● **Aim**
Within the material below, find each line bearing the word "wide" and present it.

● **Exercise material**
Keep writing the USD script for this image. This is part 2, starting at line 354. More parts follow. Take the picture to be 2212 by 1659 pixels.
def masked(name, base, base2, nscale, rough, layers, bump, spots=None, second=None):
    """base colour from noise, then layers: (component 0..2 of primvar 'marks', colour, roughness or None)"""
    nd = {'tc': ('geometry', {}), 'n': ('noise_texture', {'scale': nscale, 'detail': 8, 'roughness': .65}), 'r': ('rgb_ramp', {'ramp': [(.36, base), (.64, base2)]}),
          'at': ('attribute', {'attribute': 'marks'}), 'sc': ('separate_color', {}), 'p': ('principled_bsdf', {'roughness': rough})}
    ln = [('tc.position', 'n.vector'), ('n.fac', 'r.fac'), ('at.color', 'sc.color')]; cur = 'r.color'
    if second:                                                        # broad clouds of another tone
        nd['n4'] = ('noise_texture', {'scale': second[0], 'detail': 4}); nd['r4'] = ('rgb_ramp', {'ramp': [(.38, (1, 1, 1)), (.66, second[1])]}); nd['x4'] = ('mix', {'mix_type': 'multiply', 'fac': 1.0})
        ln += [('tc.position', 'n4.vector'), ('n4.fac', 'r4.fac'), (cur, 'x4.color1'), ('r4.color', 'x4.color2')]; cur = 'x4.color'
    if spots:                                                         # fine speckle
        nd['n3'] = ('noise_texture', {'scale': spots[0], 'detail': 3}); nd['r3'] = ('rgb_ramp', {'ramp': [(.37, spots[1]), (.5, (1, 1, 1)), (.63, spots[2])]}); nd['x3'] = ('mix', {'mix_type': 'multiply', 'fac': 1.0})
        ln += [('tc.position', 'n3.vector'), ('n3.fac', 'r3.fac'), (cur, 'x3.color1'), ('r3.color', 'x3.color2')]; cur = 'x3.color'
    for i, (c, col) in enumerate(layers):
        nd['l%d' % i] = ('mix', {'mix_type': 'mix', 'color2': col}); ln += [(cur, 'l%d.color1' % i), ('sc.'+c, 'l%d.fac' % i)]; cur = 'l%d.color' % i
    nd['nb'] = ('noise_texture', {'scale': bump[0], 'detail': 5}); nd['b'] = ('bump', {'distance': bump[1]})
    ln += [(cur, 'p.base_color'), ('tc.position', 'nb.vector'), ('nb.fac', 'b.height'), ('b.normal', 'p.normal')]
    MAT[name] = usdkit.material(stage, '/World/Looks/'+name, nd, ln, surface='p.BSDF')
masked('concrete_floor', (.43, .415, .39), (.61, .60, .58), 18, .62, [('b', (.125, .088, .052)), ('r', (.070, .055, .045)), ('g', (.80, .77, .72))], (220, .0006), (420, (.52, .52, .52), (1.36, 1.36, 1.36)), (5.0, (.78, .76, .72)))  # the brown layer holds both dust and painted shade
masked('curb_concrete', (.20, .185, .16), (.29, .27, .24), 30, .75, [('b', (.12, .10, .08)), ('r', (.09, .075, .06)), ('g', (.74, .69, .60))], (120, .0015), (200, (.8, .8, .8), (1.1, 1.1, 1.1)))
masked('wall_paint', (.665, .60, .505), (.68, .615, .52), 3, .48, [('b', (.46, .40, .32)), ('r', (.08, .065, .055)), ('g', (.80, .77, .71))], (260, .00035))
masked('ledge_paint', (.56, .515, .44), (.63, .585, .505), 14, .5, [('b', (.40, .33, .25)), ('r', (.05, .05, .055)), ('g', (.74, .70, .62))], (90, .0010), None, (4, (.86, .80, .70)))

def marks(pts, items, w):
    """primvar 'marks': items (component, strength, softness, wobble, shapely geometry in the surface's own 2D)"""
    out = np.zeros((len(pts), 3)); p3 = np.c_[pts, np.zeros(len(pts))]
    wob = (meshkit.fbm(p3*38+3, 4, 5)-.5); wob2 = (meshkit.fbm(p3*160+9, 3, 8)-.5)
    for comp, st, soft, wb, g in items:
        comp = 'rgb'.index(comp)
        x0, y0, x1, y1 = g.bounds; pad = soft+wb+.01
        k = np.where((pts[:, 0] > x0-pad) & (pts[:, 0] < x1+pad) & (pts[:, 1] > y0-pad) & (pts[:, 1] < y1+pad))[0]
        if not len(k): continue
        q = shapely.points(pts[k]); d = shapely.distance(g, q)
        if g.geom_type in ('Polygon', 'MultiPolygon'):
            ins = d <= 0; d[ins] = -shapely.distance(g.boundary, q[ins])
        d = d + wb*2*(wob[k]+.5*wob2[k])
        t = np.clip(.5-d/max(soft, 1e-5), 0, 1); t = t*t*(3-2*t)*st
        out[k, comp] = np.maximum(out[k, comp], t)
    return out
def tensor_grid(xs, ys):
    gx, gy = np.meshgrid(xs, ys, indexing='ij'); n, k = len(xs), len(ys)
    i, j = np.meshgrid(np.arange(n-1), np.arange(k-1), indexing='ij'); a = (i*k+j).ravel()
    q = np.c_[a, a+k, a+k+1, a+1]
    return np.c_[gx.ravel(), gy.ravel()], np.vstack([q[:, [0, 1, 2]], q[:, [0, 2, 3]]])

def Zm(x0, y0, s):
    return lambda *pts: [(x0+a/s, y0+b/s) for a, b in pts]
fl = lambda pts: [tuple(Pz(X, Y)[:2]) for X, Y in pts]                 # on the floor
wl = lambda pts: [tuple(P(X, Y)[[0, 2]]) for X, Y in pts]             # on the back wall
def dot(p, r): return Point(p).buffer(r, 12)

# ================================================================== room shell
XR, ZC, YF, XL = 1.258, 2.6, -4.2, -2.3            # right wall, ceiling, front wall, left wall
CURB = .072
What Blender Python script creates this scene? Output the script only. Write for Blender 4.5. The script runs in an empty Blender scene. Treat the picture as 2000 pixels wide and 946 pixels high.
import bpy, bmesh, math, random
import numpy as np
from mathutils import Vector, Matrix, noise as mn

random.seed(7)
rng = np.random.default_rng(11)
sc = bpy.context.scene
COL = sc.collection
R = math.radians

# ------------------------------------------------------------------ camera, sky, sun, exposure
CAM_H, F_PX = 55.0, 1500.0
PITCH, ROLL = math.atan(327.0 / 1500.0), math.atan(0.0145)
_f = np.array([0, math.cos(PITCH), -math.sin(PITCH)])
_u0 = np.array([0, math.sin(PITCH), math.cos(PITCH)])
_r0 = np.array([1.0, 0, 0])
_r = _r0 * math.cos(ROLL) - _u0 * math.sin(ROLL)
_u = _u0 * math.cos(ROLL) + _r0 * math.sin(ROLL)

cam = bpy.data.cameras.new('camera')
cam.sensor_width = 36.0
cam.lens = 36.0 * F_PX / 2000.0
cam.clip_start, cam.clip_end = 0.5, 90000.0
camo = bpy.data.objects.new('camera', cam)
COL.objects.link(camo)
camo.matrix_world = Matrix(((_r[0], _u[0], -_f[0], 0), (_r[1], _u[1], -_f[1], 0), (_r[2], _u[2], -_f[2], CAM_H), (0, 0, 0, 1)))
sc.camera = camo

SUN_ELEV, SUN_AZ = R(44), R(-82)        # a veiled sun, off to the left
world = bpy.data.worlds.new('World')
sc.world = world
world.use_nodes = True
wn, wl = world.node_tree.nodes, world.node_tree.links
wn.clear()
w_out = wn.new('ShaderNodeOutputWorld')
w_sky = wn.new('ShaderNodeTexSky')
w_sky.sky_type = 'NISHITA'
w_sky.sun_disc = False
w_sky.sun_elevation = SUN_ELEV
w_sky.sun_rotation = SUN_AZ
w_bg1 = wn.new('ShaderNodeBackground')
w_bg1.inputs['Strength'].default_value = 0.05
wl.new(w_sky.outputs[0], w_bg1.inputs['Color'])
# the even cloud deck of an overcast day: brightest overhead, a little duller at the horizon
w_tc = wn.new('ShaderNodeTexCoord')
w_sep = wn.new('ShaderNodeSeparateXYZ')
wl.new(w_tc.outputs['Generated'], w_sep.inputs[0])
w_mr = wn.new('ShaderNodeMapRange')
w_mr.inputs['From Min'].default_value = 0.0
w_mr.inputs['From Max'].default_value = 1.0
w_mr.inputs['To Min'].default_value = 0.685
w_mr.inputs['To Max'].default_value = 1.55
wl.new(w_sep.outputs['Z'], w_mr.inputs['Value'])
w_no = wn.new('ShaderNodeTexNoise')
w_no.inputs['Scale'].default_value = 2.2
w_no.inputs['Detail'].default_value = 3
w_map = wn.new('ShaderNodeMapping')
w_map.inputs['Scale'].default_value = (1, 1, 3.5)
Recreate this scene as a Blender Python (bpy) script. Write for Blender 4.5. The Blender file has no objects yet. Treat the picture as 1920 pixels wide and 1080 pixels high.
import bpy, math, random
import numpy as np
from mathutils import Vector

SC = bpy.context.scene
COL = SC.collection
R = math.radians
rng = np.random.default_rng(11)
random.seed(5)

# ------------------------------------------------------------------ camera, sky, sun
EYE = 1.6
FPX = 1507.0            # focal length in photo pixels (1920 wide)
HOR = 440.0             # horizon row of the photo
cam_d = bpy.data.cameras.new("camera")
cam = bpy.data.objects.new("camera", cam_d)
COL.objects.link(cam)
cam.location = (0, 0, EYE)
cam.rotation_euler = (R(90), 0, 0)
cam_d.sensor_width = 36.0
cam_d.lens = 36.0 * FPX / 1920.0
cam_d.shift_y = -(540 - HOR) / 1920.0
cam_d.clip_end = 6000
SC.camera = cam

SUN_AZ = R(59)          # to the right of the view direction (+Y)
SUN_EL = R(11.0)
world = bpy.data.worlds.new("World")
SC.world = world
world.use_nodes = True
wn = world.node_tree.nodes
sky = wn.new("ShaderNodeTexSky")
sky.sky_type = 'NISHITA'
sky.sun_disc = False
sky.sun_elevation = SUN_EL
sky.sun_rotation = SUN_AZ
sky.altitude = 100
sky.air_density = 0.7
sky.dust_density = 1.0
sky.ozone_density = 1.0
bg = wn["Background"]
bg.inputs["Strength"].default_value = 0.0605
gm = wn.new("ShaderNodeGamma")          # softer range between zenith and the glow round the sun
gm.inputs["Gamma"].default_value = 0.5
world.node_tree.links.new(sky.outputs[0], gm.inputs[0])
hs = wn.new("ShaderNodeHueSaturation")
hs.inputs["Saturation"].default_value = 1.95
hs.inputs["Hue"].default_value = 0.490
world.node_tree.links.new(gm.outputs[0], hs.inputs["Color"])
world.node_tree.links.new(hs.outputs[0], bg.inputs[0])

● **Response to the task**
What Blender Python script creates this scene? Output the script only. Write for Blender 4.5. The script runs in an empty Blender scene. Treat the picture as 2000 pixels wide and 946 pixels high.
Recreate this scene as a Blender Python (bpy) script. Write for Blender 4.5. The Blender file has no objects yet. Treat the picture as 1920 pixels wide and 1080 pixels high.
FPX = 1507.0            # focal length in photo pixels (1920 wide)